[To be done]: Repeat exactly the lines running from the first line of the data to the line containing "for o in list(bpy.data.objects): bpy.data.objects.remove(o)", both ends included, and nothing else; drop the pictures.

• • • •

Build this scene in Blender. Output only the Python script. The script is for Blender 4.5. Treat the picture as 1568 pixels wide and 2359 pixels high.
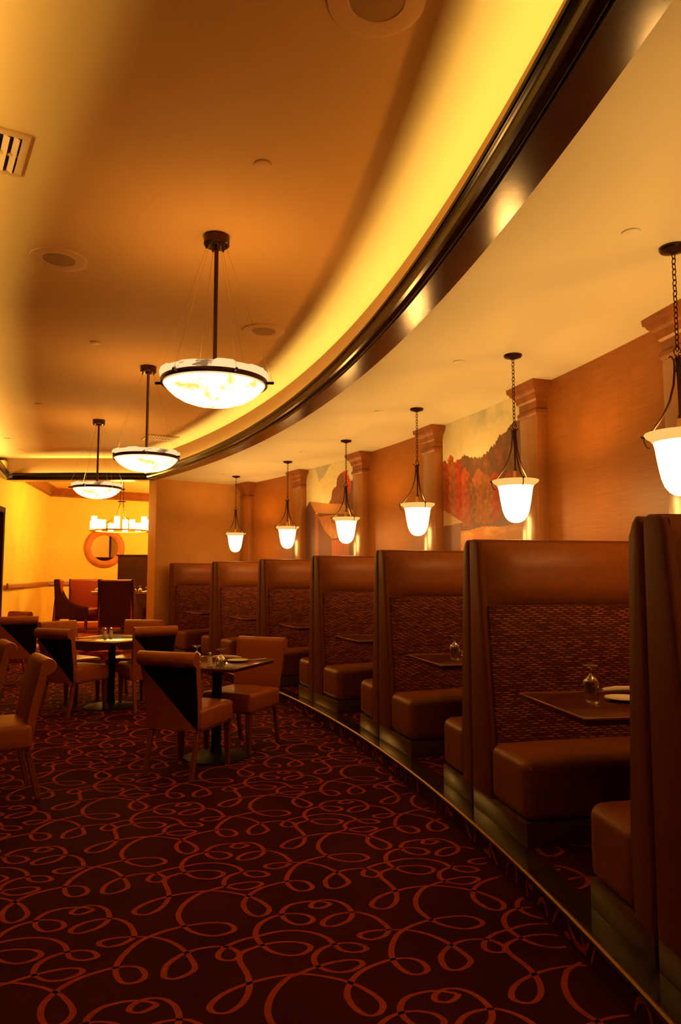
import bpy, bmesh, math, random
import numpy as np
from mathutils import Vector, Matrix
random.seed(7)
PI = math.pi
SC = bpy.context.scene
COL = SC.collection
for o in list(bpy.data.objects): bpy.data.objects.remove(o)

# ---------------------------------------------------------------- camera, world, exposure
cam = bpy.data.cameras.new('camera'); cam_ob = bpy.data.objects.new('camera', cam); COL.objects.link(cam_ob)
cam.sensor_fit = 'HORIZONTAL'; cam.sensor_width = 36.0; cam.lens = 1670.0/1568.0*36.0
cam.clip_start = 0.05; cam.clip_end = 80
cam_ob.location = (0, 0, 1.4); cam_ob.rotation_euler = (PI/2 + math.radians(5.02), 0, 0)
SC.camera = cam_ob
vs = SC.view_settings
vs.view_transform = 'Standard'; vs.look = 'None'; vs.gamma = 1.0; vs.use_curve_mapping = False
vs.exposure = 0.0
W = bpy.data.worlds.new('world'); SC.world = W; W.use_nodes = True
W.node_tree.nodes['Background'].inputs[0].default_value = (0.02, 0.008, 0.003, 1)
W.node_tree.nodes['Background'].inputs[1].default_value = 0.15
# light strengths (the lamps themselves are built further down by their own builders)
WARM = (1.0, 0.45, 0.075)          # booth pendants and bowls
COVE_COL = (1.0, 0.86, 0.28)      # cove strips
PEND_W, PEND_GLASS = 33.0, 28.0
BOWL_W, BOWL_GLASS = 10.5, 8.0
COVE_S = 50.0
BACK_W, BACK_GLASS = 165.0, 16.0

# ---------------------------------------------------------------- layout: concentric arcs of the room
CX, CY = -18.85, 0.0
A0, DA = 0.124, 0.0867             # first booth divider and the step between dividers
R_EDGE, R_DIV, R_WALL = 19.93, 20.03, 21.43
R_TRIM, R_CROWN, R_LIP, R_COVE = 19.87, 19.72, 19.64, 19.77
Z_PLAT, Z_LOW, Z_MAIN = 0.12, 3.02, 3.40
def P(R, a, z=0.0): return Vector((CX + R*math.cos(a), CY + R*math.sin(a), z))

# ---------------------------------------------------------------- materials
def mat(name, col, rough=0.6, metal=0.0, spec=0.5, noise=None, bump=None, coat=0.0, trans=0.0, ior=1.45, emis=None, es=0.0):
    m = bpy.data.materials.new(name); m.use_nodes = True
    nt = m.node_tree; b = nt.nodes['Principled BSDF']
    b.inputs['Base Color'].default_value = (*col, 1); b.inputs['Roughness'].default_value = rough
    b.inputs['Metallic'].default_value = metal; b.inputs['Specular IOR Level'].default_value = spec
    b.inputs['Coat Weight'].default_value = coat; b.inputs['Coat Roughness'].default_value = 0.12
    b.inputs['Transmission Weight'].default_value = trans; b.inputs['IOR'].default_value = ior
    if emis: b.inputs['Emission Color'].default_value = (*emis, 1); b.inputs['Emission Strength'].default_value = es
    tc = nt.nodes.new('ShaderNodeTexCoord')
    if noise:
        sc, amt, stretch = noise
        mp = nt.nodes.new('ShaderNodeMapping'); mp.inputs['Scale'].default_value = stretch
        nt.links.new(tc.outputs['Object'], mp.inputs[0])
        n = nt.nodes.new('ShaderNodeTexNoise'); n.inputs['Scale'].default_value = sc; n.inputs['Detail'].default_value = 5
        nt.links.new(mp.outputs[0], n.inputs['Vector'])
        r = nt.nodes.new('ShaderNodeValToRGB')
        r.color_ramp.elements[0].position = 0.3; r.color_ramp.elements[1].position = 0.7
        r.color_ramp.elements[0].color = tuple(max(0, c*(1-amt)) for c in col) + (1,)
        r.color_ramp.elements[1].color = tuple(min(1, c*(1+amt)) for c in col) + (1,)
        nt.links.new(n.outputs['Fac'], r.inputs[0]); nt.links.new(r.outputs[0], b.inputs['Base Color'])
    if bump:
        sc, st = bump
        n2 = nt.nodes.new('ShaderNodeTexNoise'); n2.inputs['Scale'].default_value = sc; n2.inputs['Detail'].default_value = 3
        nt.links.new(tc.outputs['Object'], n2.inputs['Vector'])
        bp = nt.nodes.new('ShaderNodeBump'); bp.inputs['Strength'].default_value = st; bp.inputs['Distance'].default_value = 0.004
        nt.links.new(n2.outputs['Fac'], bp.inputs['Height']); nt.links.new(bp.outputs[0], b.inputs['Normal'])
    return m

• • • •

[Output]:
Build this scene in Blender. Output only the Python script. The script is for Blender 4.5. Treat the picture as 1568 pixels wide and 2359 pixels high.
import bpy, bmesh, math, random
import numpy as np
from mathutils import Vector, Matrix
random.seed(7)
PI = math.pi
SC = bpy.context.scene
COL = SC.collection
for o in list(bpy.data.objects): bpy.data.objects.remove(o)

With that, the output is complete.